Overview.
In this assignment, you will write a program to create a music visualizer using the
MinMax algorithm.
A music visualizer generates graphical effects that move and change in sync with audio playback,
adding life, color, and energy to the music.
The MinMax algorithm is a widely used method for creating such visualizations
and is used by platforms such as
SoundCloud,
Spotify, and
ffpmeg.
Digital audio.
We represent digital audio (such as streaming music) as a sequence of n
real numbers between –1 and +1.
Each value corresponds to the amplitude of the sound at a specific moment in time.
We refer to the entire sequence of values as an audio signal and
to each individual value as an audio sample.
MinMax algorithm.
The MinMax algorithm divides the audio signal into k groups
and associates a real number (between 0 and 1) with each group.
These k numbers are plotted as vertical bars.
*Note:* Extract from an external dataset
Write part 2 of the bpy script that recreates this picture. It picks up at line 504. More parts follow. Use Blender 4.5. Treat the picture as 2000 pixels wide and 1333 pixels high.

Here's how the
process works:
Treat the n audio samples as being divided into k groups of equal length.
Each group contains successive samples, starting at sample 0.
For each group i :
Let \(y_i\) denote the largest absolute value of any sample in that group.
Plot a vertical bar from \((i, \, -y_i)\) to \((i, \, y_i)\).
The height of each vertical bar corresponds to the maximum
amplitude of the audio samples in that group.
Taller bars represent louder sections of the music.
This visualization captures the dynamic intensity of the music over time.
MinMax example.
Here is a tiny example with n = 12 samples and k = 3 groups.
Each group contains 4 samples.
In this example, n is a multiple of k,
so each group contains exactly n / k samples.
If n is not a multiple of k, each group contains
\(\lfloor n \, / \, k \rfloor\) samples.
For simplicity, we will ignore any leftover samples.
Your program.
Write a program MusicVisualizer.java that takes two command-line arguments
(the name of an audio file and an integer k for the number of groups)
and produces a music visualizer using the MinMax algorithm,
as described above.
Additionally, as you process each audio sample in group i,
play it so that the visualization is synchronized with the audio playback.
Set the canvas size to a wide aspect ratio, such as 1000-by-100,
for effective visualization.
Input and output libraries.
This assignment relies upon libraries from real-time audio playback and graphics.
In our course, we use the open-source libraries
StdAudio
and
StdDraw.
FAQ.
Why draw the vertical bars symmetrically above and below the x-axis?
It's just a visual style choice. Some visualizer plot in only one direction,
from \((i, 0)\) to \((i, y_i)\) instead of from
from \((i, -y_i)\) to \((i, y_i)\).
Why is the visualization choppy when k is very large?
Drawing on the screen is CPU intensive.
If k = n, the program would attempt to redraw the visualization
44,100 times per second, exceeding most LCD monitor's refresh rate (typically 60Hz).
Why is explicit synchronization between graphics and audio not needed?
The StdAudio library is configured to play 44,100 samples per second,
ensuring automatic synchronization.
Are there other music visualization algorithms?
Yes. Another popular one is the Root Mean Square (RMS) algorithm.
Instead of computing the maximum absolute value within a group,
it computes the square root of the sum of the squares of the audio samples.